A bang. Loud, but not loud enough to lift me from the pages I am reading. Then I am pushed roughly from my seat as a man runs past. I look up in confusion and anger, then see a second man running after him, grasping onto a profusely bleeding upper leg.

About 2 metres away, there is a man with a shotgun.

A moment of confusion, then icy clarity: this man is a bandido. My newly acquired Portuguese confirms this when a woman sobs that these are thieves of the river. Pirates.

I scream for my family to dive down. All the passengers cower in the centre of the boat, on top of luggage and under hammocks.

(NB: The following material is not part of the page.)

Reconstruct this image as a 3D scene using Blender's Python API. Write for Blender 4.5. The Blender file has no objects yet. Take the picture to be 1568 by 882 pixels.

Amid the chaos, men in balaclavas, and sporting machetes, seem to be everywhere. They scream for us to go downstairs.

Frantically, I translate these orders to my family and, together with the group of about 80 terrified passengers, we scramble down the stairs to the lower floor.

Another gunshot propels us to the back of the boat, trampling over people, crouching, lying as low as possible. Waiting. Breathing.

With the frantic crying and praying all around us, I cannot make out the shouted orders.

“Èu preciso sua ajuda (I need your help),” I cry in a desperate plea to a local travelling with us. But what can he do?

The men are ordered to strip down to their underwear and are herded towards the armed men.

I beg my dad not to go, but as a man aggressively approaches, waving his machete and looking for hiding men, I beg him to go faster.

I am faced with the chilling realisation that they may kill my dad. Never before have I been this terrified. More orders: now it is our turn to strip; only women with young children may stay.

I frantically tie up my blonde hair, which screams “foreigner”. The last thing I want is to stand out.

“Take off your jewellery. Quickly,” screams the threat of the raised machete. I hurriedly obey before I am pushed into a deep black hole. Desperately my stepsister, stepmother and I shout for my dad. I hear his voice but I do not rest until I am crouched next to him, clinging to his arm.

Only after the cries of the now arriving women and babies subside do I take note of where we are: the small storage area below the decks of the ferry. There are no windows. Then they shut the trap door. It is hot, unbearably hot, and there is very little air. And there we crouch.

Eighty bodies compressed together in a small, dark hole. The hot, fetid air and our burning fear make it impossible to breathe. Sweat pours down our bodies. Except for the whimpering of the babies, there is silence.

We strain to hear what is happening above us. We are all facing the reality that we are about to die – most of us saw the faces of some of the pirates before they donned their balaclavas.